In A simple way to get more value from metrics, Dan Luu mentioned a Maslow's Hierarchy of Observability, which appears to have originated from a Splunk post.
Splunk's hierarchy uses terms of presentation, which creates a distance from the underlying data management.
From first principles, we have data, which then passes through three filters: Data is either observed or not (Splunk's uptime monitoring), Observed data is either recorded or not (Splunk's dashboarding), and Recorded data is either cleaned or not.
Real-world data will have duplicates, mismeasurements, and incomparability issues. Witness Luu's wrangling with 94 different names for JVM survivor space, some of which were counters and others gauges.

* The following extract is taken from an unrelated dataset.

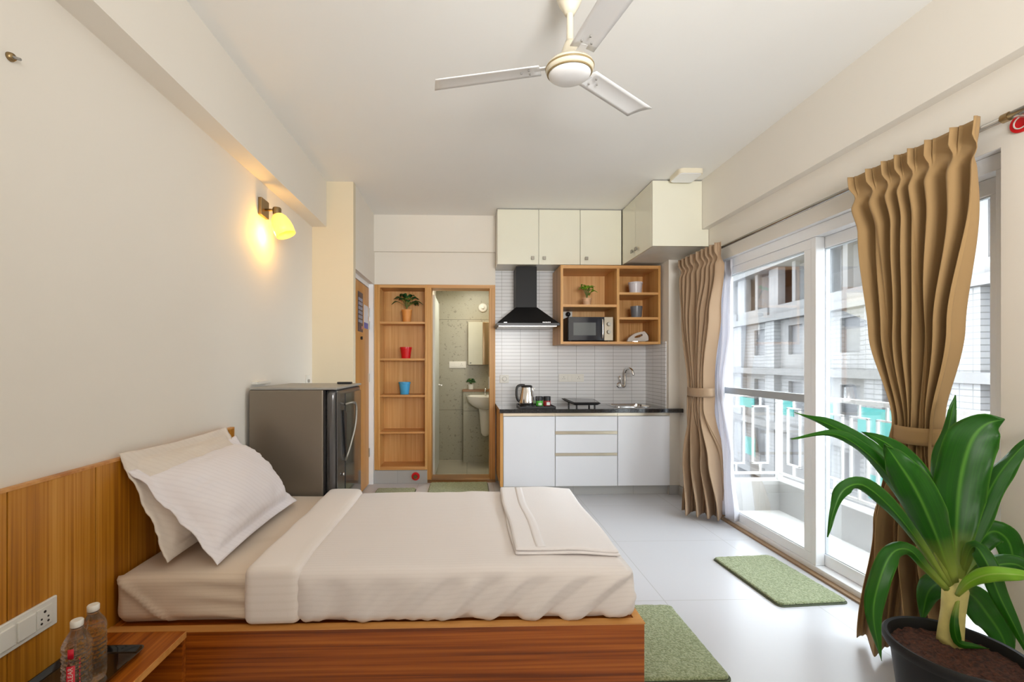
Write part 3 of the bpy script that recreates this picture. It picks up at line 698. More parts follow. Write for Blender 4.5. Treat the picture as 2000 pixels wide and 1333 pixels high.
pot('plant_pot', (1.789, 4.60, 1.770), .050, .062, .13, M['gpot'], 'small dark grey pot below the white pot on the wall shelf', rim=False)
# microwave
t = empty('microwave_oven', (1.26, 4.64, 1.52), 'black microwave oven with a silver dial strip inside the wall shelf', 'microwave')
box('body', 1.03, 1.495, 4.475, 4.80, 1.530, 1.775, M['black'], t, bevel=.004)
dd = box('door', 1.033, 1.40, 4.458, 4.476, 1.532, 1.773, plain('microwave_door', (.018, .022, .032), .1, coat=.5), t, bevel=.003)
box('window', 1.085, 1.315, 4.4565, 4.459, 1.585, 1.715, plain('microwave_window', (.14, .15, .15), .12), dd)
MB().tube(catmull([(1.378, 4.458, 1.555), (1.378, 4.432, 1.57), (1.378, 4.428, 1.65), (1.378, 4.432, 1.735), (1.378, 4.458, 1.75)], 16), .008, 8).build('handle', M['chrome'], dd, smooth=True)
cp = box('control_panel', 1.402, 1.493, 4.458, 4.476, 1.532, 1.773, plain('champagne_panel', (.42, .36, .27), .4, metal=.4), t, bevel=.003)
for z in (1.70, 1.62): MB().lathe([(0, -.020), (.018, -.020), (.022, 0)], (1.448, 4.458, z), 20, 'y').build('dial', M['knob'], cp, smooth=True, sharp=40)
for (x, y) in ((1.06, 4.5), (1.46, 4.5), (1.06, 4.77), (1.46, 4.77)): MB().lathe([(.012, 1.5205), (.012, 1.531)], (x, y, 0), 12).build('foot', M['black'], t)
# plug and socket behind microwave
t = empty('power_socket', (1.11, 4.83, 1.79), 'white socket with a black plug behind the microwave in the wall shelf', 'socket')
box('plate', 1.060, 1.160, 4.822, 4.8325, 1.779, 1.870, M['plastic'], t, bevel=.002)
MB().lathe([(0, -.05), (.020, -.048), (.027, -.02), (.027, 0)], (1.110, 4.822, 1.838), 20, 'y').build('plug_body', M['black'], t, smooth=True)
MB().tube([(1.11, 4.775, 1.815), (1.11, 4.772, 1.79), (1.11, 4.80, 1.777)], .004).build('cable', M['black'], t)
# steam iron
t = empty('steam_iron', (1.77, 4.58, 1.52), 'white and grey steam iron lying in the lower right compartment', 'iron')
IX, IY, IZ = 1.655, 4.58, 1.521
def iron_slice(z0, z1, k0, k1):
    v = []; 
    for z, k, sh in ((z0, k0, 0), (z1, k1, .02)):
        for x, y in [(0, 0), (.05, .036), (.12, .052), (.20, .055), (.235, .048), (.235, -.048), (.20, -.055), (.12, -.052), (.05, -.036)]:
            v.append((IX+sh*(1 if x < .1 else 0)+x, IY+y*k, z))
    n = 9; m = MB(); m.add(v, [tuple(range(n))[::-1], tuple(range(n, 2*n))]+[(i, (i+1) % n, (i+1) % n+n, i+n) for i in range(n)]); return m
iron_slice(IZ, IZ+.008, 1, 1).build('soleplate', M['chrome'], t)
prof = [(.0, .009), (.235, .009), (.24, .03), (.236, .07), (.215, .10), (.222, .125), (.212, .118), (.195, .112), (.15, .105), (.10, .090), (.05, .055), (.015, .022)]
hole = [(.085, .048), (.12, .068), (.165, .083), (.190, .085), (.182, .066), (.150, .050), (.11, .043)]
# body drawn as side profile around a grip opening
vb = []; m = MB()
N = 28
def perim(poly, n):
    pts = [Vector(p) for p in poly]; L_ = [0]
    for i in range(len(pts)): L_.append(L_[-1]+(pts[(i+1) % len(pts)]-pts[i]).length)
    out = []
    for j in range(n):
        s = L_[-1]*j/n
        for i in range(len(pts)):
            if L_[i+1] >= s: out.append(pts[i].lerp(pts[(i+1) % len(pts)], (s-L_[i])/(L_[i+1]-L_[i]))); break
    return out
op = []; cen = Vector((.14, .065))
for j in range(N):
    a = 2*PI*j/N; d_ = Vector((math.cos(a), math.sin(a)))
    def ray(poly):
        best = None
        for i in range(len(poly)):
            p, q = Vector(poly[i]), Vector(poly[(i+1) % len(poly)]); e = q-p
            den = d_.x*e.y-d_.y*e.x
            if abs(den) < 1e-9: continue
            tt = ((p.x-cen.x)*e.y-(p.y-cen.y)*e.x)/den; uu = ((p.x-cen.x)*d_.y-(p.y-cen.y)*d_.x)/den
            if tt > 0 and -1e-6 <= uu <= 1+1e-6: best = tt if best is None else max(best, tt)
        return cen+d_*best
    op.append((ray(prof), ray(hole)))
for sgn in (-1, 1):
    for o_, h_ in op:
        wy = .040*(1-max(0, (o_.y-.03))*5.5)*min(1, .25+o_.x*6); wy = max(wy, .012)
        hy = .022
        m.v.append((IX+o_.x, IY+sgn*wy, IZ+o_.y)); m.v.append((IX+h_.x, IY+sgn*min(hy, wy+.006), IZ+h_.y))
for j in range(N):
    k = (j+1) % N
    m.f.append((2*j, 2*j+1, 2*k+1, 2*k)); b_ = 2*N; m.f.append((b_+2*j, b_+2*k, b_+2*k+1, b_+2*j+1))
    m.f.append((2*j, 2*k, b_+2*k, b_+2*j)); m.f.append((2*j+1, b_+2*j+1, b_+2*k+1, 2*k+1))
m.build('body', plain('iron_white', (.62, .58, .54), .25), t, smooth=True, sharp=35)
MB().tube(catmull([(IX+.226, IY, IZ+.10), (IX+.25, IY, IZ+.07), (IX+.25, IY, IZ+.02), (IX+.20, IY-.065, IZ+.006)], 14), .004).build('cord', M['matblack'], t, smooth=True)

# ------------------------------------------------------------------ refrigerator
t = empty('refrigerator', (-1.07, 3.05, 0), 'grey single-door refrigerator standing between the bed and the entrance', 'refrigerator')
box('cabinet', -1.335, -.885, 2.735, 3.365, .03, 1.135, M['fr_side'], t, bevel=.006)
box('top_cover', -1.33, -.80, 2.735, 3.365, 1.136, 1.150, plain('fridge_top', (.30, .29, .27), .4), t, bevel=.004)
box('door_gasket', -.884, -.872, 2.745, 3.355, .05, 1.13, M['black'], t)
dd = soft_box(-.871, -.803, 2.735, 3.365, .05, 1.135, .02, .035).build('door', M['fr_door'], t, smooth=True)
box('door_panel', -.8035, -.7995, 2.93, 3.345, .07, 1.10, M['glossgrey'], dd, bevel=.001)
box('door_trim', -.804, -.7975, 2.738, 2.80, .07, 1.12, M['fr_door'], dd, bevel=.002)
MB().tube(catmull([(-.80, 2.92, 1.03), (-.765, 2.95, 1.04), (-.750, 3.00, 1.02), (-.752, 3.0, .90), (-.768, 2.95, .78), (-.785, 2.92, .70), (-.80, 2.92, .66)], 30), 0.0075, 10).build('handle', M['knob'], dd, smooth=True)
m = MB().prism([(2.86, 1.00), (2.93, .97), (2.93, .72), (2.915, .70)], 'x', -.800, -.792); m.build('handle_recess', M['black'], dd)
MB().lathe([(0, .006), (.010, .006), (.012, 0)], (-.7975, 2.865, .585), 16, 'x').build('lock', M['chrome'], dd, smooth=True)
for (x, y) in ((-1.3, 2.77), (-.92, 2.77), (-1.3, 3.33), (-.92, 3.33)): MB().lathe([(.02, 0), (.02, .031)], (x, y, 0), 12).build('foot', M['black'], t)
t = tag(box('remote_control', -.93, -.83, 3.18, 3.22, 1.151, 1.166, M['black'], bevel=.003), 'small black remote lying on top of the refrigerator', 'remote')
t = empty('power_socket', (-1.36, 3.79, 1.10), 'small white socket on the left wall just behind the refrigerator', 'socket')
box('plate', -1.36, -1.35, 3.745, 3.835, 1.09, 1.20, M['plastic'], t, bevel=.003)
MB().lathe([(0, .012), (.014, .012), (.014, 0)], (-1.352, 3.79, 1.15), 16, 'x').build('socket', M['plug'], t)
t = tag(box('cable_box', -1.36, -1.325, 2.82, 3.02, 1.165, 1.185, M['plastic'], bevel=.003), 'thin white cable duct on the wall above the refrigerator', 'cable duct')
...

Cleaned data is either queriable or not by some general statistics system such as R. While stats queries can be seen as another filter -- data is either presented or not -- if viewed as a control of cleaned data, then the hierarchy needs another level wherein each lower level in the hierarchy is under ad-hoc control.
Ideally, monitoring will point out a problem, and also allow the ad-hoc collection, cleaning, and analysis of new data to pinpoint the issue.
Currently, this pipeline is a pain to use as it requires: (a) writing code in Dtrace/BPF, SQL, some ETL cleaner, R, and (b) predictive awareness of pipeline throughput limits and bottlenecks for each language.